Madame cezanne with unbound hair - by Paul Cezanne

The pure oval of the face, its vague eyes and lips, and the cool tones of the painting, suggest a detached, abstract conception of the model. Yet it appears to us a very human portrait, sensitive to the passive and frail in this feminine nature - traits conveyed by delicate means. In the light key, with the almost shadowless face against a light ground, in the exquisite relation of the warm and cool tints of the face to the greyer wall, the painting is Impressionist in spirit. In the Impressionist portraits the inner life of the woman is often overlooked for the sake of an outward charm that requires an open smiling face and features like blossoms. In retaining from this art the softness of the features and the beauty of the skin, Cezanne has produced a tender image of ascetic feeling. It is as if he transferred to his wife his own repression and shyness. Characteristic is the pathetic inclination of the head, an axis of weakness, submission, and self-concern, such as we find in old images of praying and penitent saints - an expression which is completed by the extreme closure of the body, with the high striped dress and the loosened hair falling to the shoulders. The remarkable egg shape of the head is no simple reduction of a more complex form, but a subtle line expressive of the object, an approach to the perfection of a refined, withdrawn nature. This beautiful contour of the face corresponds to the eggshell delicacy of the flesh tones it encloses.

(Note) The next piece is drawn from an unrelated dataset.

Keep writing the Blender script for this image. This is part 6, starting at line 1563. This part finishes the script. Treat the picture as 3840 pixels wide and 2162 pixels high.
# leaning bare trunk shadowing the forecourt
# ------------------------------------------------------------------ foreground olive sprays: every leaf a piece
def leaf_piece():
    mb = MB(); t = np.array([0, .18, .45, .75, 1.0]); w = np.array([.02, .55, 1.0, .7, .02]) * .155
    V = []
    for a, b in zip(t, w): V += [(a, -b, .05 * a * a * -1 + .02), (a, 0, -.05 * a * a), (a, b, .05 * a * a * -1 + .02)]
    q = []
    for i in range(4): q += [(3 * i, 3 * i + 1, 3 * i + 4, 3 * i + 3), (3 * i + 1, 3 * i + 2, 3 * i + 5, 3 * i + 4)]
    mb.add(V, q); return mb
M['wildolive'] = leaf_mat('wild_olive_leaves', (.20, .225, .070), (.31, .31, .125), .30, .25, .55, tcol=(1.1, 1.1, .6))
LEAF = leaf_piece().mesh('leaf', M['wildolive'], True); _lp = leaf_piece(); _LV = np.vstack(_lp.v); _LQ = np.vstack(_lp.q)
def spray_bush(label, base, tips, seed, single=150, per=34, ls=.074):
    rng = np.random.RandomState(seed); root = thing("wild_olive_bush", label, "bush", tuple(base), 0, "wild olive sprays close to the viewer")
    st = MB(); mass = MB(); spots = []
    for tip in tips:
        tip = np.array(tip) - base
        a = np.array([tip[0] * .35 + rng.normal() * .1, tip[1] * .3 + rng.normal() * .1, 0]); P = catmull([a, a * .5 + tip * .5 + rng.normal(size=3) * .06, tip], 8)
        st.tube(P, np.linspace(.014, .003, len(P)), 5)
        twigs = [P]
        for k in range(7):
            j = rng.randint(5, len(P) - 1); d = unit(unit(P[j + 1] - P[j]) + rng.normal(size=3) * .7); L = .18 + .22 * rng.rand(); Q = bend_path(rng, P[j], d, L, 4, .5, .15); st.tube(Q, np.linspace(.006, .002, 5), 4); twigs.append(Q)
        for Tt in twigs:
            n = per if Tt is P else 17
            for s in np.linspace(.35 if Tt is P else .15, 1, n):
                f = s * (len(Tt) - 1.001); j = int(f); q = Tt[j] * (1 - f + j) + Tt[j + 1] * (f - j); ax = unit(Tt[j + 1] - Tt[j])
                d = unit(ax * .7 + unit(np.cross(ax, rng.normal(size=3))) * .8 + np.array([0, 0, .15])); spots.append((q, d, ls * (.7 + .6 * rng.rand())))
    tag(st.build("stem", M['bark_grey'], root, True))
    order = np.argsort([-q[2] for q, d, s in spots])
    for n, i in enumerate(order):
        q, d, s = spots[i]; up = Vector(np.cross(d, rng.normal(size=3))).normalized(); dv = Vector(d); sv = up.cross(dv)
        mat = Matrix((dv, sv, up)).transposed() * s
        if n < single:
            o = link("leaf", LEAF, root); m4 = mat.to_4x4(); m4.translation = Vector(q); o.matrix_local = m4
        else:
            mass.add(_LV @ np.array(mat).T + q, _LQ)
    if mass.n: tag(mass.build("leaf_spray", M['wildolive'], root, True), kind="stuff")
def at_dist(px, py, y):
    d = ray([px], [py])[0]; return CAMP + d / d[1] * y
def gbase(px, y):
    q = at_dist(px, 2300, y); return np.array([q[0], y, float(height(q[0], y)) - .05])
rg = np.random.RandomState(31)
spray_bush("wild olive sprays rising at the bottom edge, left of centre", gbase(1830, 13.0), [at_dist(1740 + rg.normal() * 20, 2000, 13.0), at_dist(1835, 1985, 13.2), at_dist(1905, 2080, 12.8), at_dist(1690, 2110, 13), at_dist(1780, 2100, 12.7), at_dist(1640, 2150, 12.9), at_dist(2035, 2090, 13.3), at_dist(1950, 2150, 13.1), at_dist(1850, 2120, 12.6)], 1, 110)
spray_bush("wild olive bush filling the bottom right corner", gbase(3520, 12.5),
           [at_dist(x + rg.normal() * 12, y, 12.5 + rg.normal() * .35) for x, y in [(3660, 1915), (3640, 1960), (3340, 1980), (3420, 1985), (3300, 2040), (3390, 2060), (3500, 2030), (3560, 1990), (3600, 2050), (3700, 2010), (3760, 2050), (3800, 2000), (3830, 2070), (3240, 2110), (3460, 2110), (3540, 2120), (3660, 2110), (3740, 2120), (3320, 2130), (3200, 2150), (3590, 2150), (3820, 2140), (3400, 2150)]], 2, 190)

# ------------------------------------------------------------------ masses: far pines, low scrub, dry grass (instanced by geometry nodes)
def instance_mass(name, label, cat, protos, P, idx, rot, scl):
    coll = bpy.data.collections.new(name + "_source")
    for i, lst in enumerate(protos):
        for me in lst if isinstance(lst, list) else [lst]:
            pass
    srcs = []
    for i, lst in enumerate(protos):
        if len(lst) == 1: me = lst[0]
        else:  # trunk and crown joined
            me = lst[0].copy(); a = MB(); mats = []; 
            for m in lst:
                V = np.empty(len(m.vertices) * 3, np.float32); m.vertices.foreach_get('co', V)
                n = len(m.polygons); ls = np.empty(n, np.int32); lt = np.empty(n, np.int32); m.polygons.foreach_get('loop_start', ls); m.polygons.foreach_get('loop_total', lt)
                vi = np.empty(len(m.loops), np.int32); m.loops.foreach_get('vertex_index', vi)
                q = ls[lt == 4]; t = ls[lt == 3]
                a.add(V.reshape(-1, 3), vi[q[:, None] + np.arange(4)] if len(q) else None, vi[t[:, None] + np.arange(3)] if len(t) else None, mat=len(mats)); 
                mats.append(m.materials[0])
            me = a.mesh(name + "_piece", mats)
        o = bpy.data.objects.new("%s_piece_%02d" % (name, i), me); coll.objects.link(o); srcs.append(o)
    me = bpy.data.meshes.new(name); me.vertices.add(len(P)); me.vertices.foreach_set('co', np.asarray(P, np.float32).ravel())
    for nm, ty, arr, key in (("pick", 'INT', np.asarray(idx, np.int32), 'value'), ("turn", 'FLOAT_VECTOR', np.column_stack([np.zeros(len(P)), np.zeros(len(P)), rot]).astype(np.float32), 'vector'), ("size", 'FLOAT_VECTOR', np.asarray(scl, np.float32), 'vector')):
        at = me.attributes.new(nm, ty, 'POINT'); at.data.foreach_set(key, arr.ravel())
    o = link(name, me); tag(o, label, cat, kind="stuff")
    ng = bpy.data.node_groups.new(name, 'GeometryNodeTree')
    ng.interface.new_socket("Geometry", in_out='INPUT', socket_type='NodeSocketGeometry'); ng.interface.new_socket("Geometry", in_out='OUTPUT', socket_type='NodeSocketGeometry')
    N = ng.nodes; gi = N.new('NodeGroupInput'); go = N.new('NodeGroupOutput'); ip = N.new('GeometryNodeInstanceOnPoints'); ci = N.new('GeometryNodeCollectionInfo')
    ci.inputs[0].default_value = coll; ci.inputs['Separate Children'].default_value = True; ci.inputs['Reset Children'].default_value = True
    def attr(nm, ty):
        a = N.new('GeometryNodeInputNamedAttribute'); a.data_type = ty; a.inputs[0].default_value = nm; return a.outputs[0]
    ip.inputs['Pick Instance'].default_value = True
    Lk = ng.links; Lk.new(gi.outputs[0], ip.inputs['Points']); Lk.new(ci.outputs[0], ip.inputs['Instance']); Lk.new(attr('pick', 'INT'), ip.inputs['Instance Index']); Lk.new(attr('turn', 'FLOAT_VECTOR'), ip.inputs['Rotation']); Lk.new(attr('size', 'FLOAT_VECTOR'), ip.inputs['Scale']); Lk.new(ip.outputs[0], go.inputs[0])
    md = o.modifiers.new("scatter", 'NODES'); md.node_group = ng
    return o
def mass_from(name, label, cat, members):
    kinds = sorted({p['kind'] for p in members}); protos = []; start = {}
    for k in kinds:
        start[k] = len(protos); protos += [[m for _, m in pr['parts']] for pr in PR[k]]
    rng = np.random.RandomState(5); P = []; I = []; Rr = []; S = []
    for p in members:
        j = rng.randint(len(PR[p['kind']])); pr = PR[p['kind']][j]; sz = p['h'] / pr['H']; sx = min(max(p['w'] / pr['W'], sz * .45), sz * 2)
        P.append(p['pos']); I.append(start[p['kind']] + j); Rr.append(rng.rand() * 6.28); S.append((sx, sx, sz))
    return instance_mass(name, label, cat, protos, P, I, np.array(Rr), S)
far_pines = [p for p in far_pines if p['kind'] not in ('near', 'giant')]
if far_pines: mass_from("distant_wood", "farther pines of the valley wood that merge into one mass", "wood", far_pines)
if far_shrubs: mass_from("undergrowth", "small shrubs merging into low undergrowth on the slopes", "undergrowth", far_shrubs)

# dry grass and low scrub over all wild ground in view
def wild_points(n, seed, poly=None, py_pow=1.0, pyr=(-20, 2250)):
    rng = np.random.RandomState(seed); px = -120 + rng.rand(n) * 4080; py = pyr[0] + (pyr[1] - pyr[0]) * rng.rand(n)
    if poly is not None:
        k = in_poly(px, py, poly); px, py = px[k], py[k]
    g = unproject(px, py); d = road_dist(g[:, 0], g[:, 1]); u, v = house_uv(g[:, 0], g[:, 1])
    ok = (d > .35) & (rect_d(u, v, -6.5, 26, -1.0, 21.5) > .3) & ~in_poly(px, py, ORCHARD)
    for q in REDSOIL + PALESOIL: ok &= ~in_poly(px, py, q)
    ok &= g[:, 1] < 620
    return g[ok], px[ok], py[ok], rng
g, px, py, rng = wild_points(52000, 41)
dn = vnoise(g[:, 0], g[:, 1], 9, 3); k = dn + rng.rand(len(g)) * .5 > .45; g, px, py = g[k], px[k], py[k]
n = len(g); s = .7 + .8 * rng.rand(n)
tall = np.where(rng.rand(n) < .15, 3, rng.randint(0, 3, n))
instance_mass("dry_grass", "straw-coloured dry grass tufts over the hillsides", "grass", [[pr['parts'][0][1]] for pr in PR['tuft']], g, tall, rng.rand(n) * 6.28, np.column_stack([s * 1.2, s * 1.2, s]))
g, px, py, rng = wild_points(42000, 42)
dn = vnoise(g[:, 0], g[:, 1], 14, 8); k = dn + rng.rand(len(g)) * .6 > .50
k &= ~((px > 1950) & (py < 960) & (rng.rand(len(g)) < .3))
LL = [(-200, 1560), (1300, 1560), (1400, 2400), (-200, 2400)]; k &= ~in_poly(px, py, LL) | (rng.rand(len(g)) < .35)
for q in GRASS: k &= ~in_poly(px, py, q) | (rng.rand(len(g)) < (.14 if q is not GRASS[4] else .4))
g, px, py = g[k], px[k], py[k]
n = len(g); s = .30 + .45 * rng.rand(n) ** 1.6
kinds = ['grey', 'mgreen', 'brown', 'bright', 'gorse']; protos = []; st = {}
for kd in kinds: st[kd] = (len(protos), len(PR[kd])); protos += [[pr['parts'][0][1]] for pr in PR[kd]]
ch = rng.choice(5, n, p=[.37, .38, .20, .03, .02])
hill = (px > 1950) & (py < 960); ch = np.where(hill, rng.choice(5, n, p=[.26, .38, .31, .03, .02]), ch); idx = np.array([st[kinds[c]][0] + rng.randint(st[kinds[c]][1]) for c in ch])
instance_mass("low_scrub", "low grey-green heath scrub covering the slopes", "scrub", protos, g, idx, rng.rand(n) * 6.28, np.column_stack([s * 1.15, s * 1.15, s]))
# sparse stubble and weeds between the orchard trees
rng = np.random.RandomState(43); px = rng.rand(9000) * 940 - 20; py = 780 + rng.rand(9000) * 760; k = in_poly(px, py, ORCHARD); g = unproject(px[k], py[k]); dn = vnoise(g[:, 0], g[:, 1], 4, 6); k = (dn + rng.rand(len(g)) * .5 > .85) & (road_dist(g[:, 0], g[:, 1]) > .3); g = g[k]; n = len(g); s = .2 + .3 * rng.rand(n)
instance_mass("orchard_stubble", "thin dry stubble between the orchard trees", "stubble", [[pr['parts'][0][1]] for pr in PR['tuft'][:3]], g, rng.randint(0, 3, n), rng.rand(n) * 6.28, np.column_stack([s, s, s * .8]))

In the creation of this portrait, the added forms that assure the unity of the painting are also expressive parts of the image of Madame Cezanne. The important spot over the head, irregular on one side, straight on the other, like the stripes of the dress, belongs more to her than to the wall; in balancing the head, this vertical form also helps to measure its tilt and the waviness of the hair and costume. On the right shoulder at the sleeve, the odd little puff continues the movement of the hair and accents the inclination of the head. The bands of the dress contribute a soft, wavering current of feeling channeled to the head and prolonged in the silhouette of the hair.

This expressive use of posture, costume, and background recalls the devices in pictures of religious personalities in late mediaeval art, when portrait painting was just beginning to emerge.